» Excerpted data:
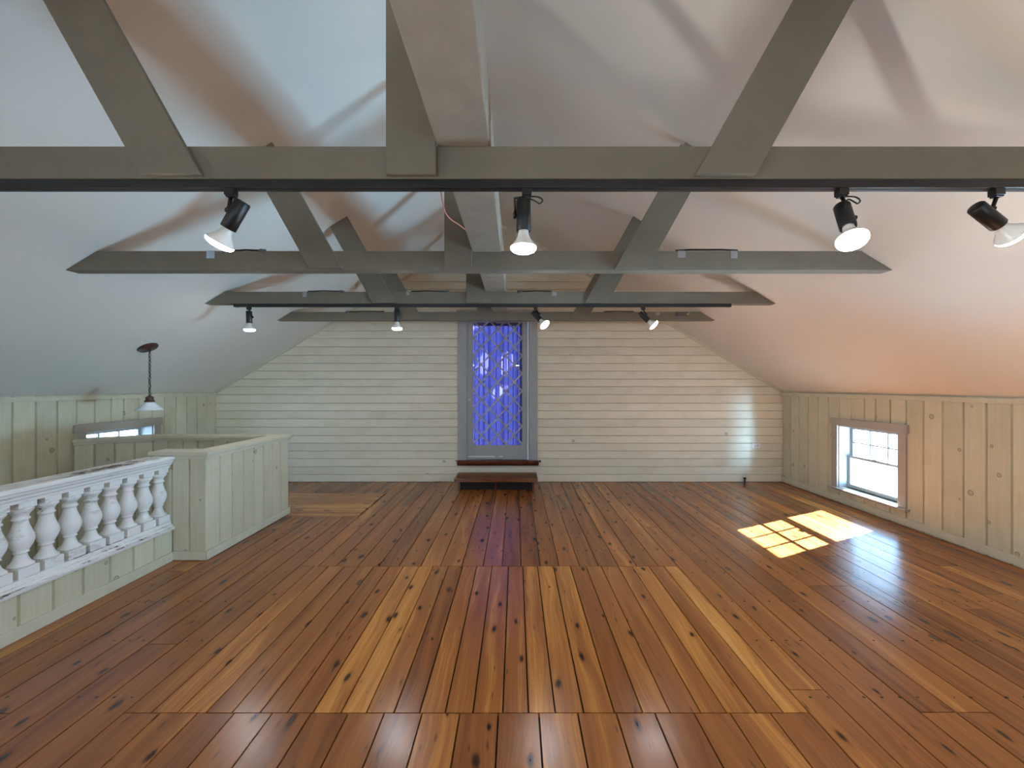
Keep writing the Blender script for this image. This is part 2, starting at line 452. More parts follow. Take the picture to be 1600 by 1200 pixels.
# core of the wall behind the boards
def core(mb, y0, y1, ops):
    (a, b, za, zb) = ops
    X0, X1 = XL - .12, XR + .12
    def cut(x): return zc(x) + 0.05 if XL < x < XR else ZK
    for poly in ([(X0, -.2), (a, -.2), (a, cut(a)), (XL, ZK + .05), (X0, ZK)],
                 [(b, -.2), (X1, -.2), (X1, ZK), (XR, ZK + .05), (b, cut(b))],
                 [(a, -.2), (b, -.2), (b, za), (a, za)],
                 [(a, zb), (b, zb), (b, cut(b)), (XC, ZR + .05), (a, cut(a))]):
        mb.extr([Vector((p[0], y0, p[1])) for p in poly], (0, y1 - y0, 0))
wall_far = struct(wb.build('wall_far', M['shiplap'], weld=False))
wc = MB(); core(wc, YB, YB + 0.14, (DOX0, DOX1, DOZ0, DOZ1))
wc.build('wall_core', M['creamtrim'], wall_far)
# rake trim under the ceiling, and the boarded panel in the peak
rk = MB()
for s in (-1, 1):
    p0 = Vector((XC + s * (HW - 0.001), YB - 0.016, ZK)); p1 = Vector((XC, YB - 0.016, ZR))
    w = Vector((0, 0, -0.038))
    rk.extr([p0 + w, p1 + w, p1, p0] if s < 0 else [p0, p1, p1 + w, p0 + w], (0, -0.016, 0))
struct(rk.build('trim_1', M['creamtrim']))
pk = MB()
pk.box(-0.245, -0.035, YB - 0.034, YB - 0.0165, 3.42, 3.80)
pk.box(-0.03, 0.0, YB - 0.04, YB - 0.0165, 3.40, 3.72)
struct(pk.build('trim_2', M['creamtrim']))

# door
door = thing('door_1', 'grey glazed door with diamond lattice over a purple curtain', 'door', (XC, YB, 0.3)); door['kind'] = 'structure'
cs = MB(); yc = YB - 0.016
CX0, CX1 = -0.868, 0.322
cs.box(CX0, -0.735, yc - 0.022, yc, 0.335, 2.51); cs.box(0.195, CX1, yc - 0.022, yc, 0.335, 2.51)
cs.box(CX0 - .02, CX1 + .02, yc - 0.026, yc, 2.46, 2.58)
cs.build('casing', M['grey'], door, 0.003)
jb = MB()
jb.box(DOX0 - .001, DOX0 + 0.012, yc, YB + .14, DOZ0, DOZ1); jb.box(DOX1 - 0.012, DOX1 + .001, yc, YB + .14, DOZ0, DOZ1); jb.box(DOX0, DOX1, yc, YB + .14, DOZ1 - .012, DOZ1)
jb.build('jamb', M['grey'], door)
GX0, GX1, GZ0, GZ1 = -0.645, 0.096, 0.545, 2.40
lf = MB(); y0, y1 = YB + 0.0, YB + 0.04
lf.box(DOX0 + .014, GX0, y0, y1, 0.341, 2.44); lf.box(GX1, DOX1 - .014, y0, y1, 0.341, 2.44)
lf.box(GX0, GX1, y0, y1, 0.341, GZ0); lf.box(GX0, GX1, y0, y1, GZ1, 2.44)
leaf = lf.build('door_leaf', M['grey'], door, 0.003)
lt = MB()
DW = (GX1 - GX0) / 3.0; DH = 0.266
def clipseg(p, q):
    # clip to glass rect (Liang-Barsky)
    dx, dz = q[0] - p[0], q[1] - p[1]; t0, t1 = 0, 1
    for pp, qq in ((-dx, p[0] - GX0), (dx, GX1 - p[0]), (-dz, p[1] - GZ0), (dz, GZ1 - p[1])):
        if abs(pp) < 1e-9:
            if qq < 0: return None
            continue
        t = qq / pp
        if pp < 0: t0 = max(t0, t)
        else: t1 = min(t1, t)
    if t1 - t0 < 1e-3: return None
    return (p[0] + dx * t0, p[1] + dz * t0), (p[0] + dx * t1, p[1] + dz * t1)
for sgn in (1, -1):
    for k in range(-12, 14):
        zb = GZ0 + 0.02 + k * DH
        p = (GX0, zb); q = (GX1, zb + sgn * DH * 3)
        c = clipseg(p, q)
        if not c: continue
        (ax, az), (bx, bz) = c
        d = Vector((bx - ax, 0, bz - az)).normalized(); nrm = Vector((-d.z, 0, d.x)) * 0.0115
        A = Vector((ax, YB - 0.004 - 0.002 * sgn, az)); B = Vector((bx, YB - 0.004 - 0.002 * sgn, bz))
        lt.extr([A - nrm, B - nrm, B + nrm, A + nrm], (0, 0.018, 0))
lt.build('lattice', M['grey'], leaf)
gl = MB(); gl.box(GX0, GX1, YB + 0.022, YB + 0.026, GZ0, GZ1); gl.build('glass_pane', M['glass'], leaf)
kb = MB(); kx, kz = -0.690, 1.235
kb.lathe([(0.0, 0), (0.022, 0), (0.022, 0.006), (0.009, 0.010), (0.009, 0.03), (0.022, 0.038), (0.026, 0.05), (0.02, 0.062), (0, 0.066)], (kx, YB, kz), (0, -1, 0), 20)
kb.build('door_knob', M['steel'], leaf)
wsp = MB(); wsp.box(-0.715, -0.32, YB - 0.006, YB + 0.002, 0.372, 0.384); wsp.box(-0.25, -0.2, YB - 0.006, YB + 0.002, 0.374, 0.384)
wsp.build('weather_strip', M['plate'], leaf)
sl = MB()
prof = [(YB - .016, 0.305), (YB - .016, 0.25), (YB - .06, 0.25), (YB - .095, 0.285), (YB - .10, 0.325), (YB + .10, 0.335)]
n = [Vector((-0.875, p[0], p[1])) for p in prof]
sl.extr(n, (1.215, 0, 0)); sl.box(-0.735, 0.195, YB - .05, YB + .14, 0.30, 0.337)
sl.build('door_sill', M['redwood'], door, 0.004)
ob = MB(); ob.box(0.345, 0.375, YB - .05, YB - .016, 0.30, 0.325); ob.box(-0.905, -0.878, YB - .04, YB - .016, 0.315, 0.322)
ob.build('latch', M['black'], door)

# curtain behind the door glass
cu = MB(); rows = []
cx0, cx1 = -0.66, 0.115
for kz in range(2):
    rows.append([])
zs = [0.44 + i * (2.42 - 0.44) / 24 for i in range(25)]
rows = []
for z in zs:
    row = []
    for k in range(301):
        u = k / 300; x = cx0 + (cx1 - cx0) * u + 0.017 * math.sin(u * 61 + 2.5 * math.sin(u * 7) + 0.05 * z) * (0.6 + 0.4 * math.sin(u * 19)) * (0.9 + 0.1 * z)
        w = 0.018 * math.cos(u * 61 + 2.5 * math.sin(u * 7) + 0.05 * z) + 0.010 * math.sin(u * 23 + 2 + 0.3 * z) + 0.006 * math.sin(u * 131 + z * 0.6)
        row.append(Vector((x, YB + 0.085 + w, z)))
    rows.append(row)
cu.grid(rows)
cu_o = tag(cu.build('curtain', M['curtain']), 'purple curtain hanging in folds behind the lattice door', 'curtain')

hm = MB(); hm.box(cx0 - .01, cx1 + .01, YB + .062, YB + .066, 2.352, 2.43); hm.box(0.062, 0.11, YB + .060, YB + .063, .46, 2.43)
hm.build('hem', M['curtain_hem'], cu_o)
# step
st = thing('wooden_step', 'low stained wooden step standing on the floor below the lattice door', 'step', (-0.27, 5.6, 0))
tp = MB(); tp.box(-0.84, 0.30, 5.395, 5.60, 0.13, 0.178); tp.box(-0.84, 0.30, 5.604, 5.80, 0.13, 0.178)
tp.uv = [[(q[1], q[0]) for q in [(tp.v[i][0], tp.v[i][1] + tp.v[i][2]) for i in f]] for f in tp.f]
tp.build('step_top', M['stepwood'], st, 0.004)
for x in (-0.79, -0.288, 0.225):
    sm = MB(); sm.box(x, x + 0.03, 5.44, 5.79, 0, 0.13); sm.build('step_support', M['redwood'], st, 0.002)

sm = MB(); sm.box(-0.79, 0.255, 5.52, 5.535, 0.0, 0.13); sm.build('shade_board', M['step_shade'], st)  # added dark board in place of the shadowed hollow under the step
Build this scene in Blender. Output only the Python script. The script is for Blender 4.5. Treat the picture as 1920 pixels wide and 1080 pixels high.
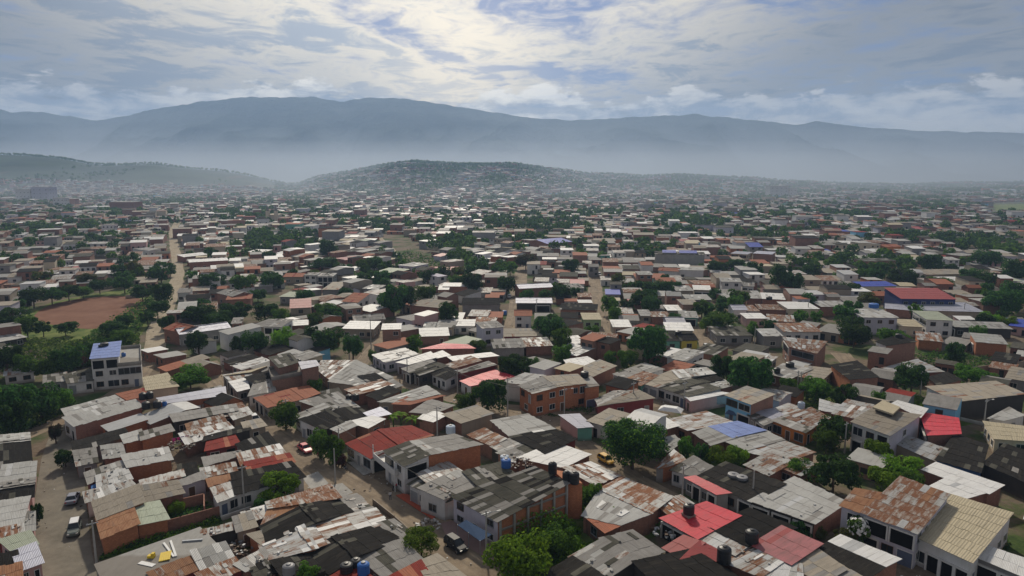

» Exercise prompt: From the records above, pull out every line containing the word "script".

» Task output:
Keep writing the Blender script for this image. This is part 2, starting at line 452. More parts follow. Take the picture to be 1600 by 1200 pixels.
Build this scene in Blender. Output only the Python script. The script is for Blender 4.5. Treat the picture as 1920 pixels wide and 1080 pixels high.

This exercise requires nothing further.